Aim of the exercise:
Repeat the material exactly from its first line to the line that includes "COL = S.collection". Skip pictures.

++++++++++++++++++++

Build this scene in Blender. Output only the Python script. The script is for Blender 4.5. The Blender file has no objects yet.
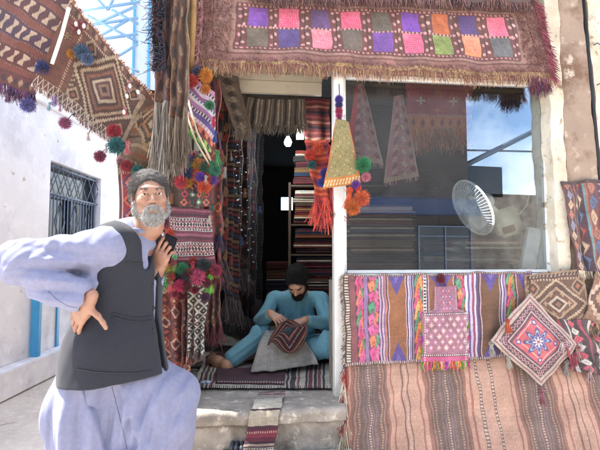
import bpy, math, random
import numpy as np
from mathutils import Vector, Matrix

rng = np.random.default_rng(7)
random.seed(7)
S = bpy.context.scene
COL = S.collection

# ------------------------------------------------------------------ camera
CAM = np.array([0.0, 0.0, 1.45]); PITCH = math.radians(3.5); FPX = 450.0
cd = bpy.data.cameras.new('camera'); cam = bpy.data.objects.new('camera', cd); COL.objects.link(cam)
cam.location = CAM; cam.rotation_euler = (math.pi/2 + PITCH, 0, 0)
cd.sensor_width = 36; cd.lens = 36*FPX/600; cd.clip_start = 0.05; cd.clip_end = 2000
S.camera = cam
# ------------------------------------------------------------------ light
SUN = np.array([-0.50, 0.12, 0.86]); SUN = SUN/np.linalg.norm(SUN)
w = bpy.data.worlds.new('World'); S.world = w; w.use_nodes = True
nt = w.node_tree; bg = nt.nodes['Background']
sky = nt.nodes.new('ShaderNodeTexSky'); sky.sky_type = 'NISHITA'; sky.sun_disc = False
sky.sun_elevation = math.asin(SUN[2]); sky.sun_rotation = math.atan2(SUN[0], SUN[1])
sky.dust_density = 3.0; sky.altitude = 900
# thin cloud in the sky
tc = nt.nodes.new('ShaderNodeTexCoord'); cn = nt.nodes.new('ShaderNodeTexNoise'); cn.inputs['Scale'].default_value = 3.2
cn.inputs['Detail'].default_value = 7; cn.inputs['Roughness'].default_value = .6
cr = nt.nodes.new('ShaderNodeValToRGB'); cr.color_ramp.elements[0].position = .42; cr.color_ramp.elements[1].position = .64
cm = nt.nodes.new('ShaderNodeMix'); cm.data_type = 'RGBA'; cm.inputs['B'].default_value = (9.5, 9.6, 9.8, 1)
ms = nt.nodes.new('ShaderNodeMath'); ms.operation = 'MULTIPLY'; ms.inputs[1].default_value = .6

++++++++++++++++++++

Exercise response:
Build this scene in Blender. Output only the Python script. The script is for Blender 4.5. The Blender file has no objects yet.
import bpy, math, random
import numpy as np
from mathutils import Vector, Matrix

rng = np.random.default_rng(7)
random.seed(7)
S = bpy.context.scene
COL = S.collection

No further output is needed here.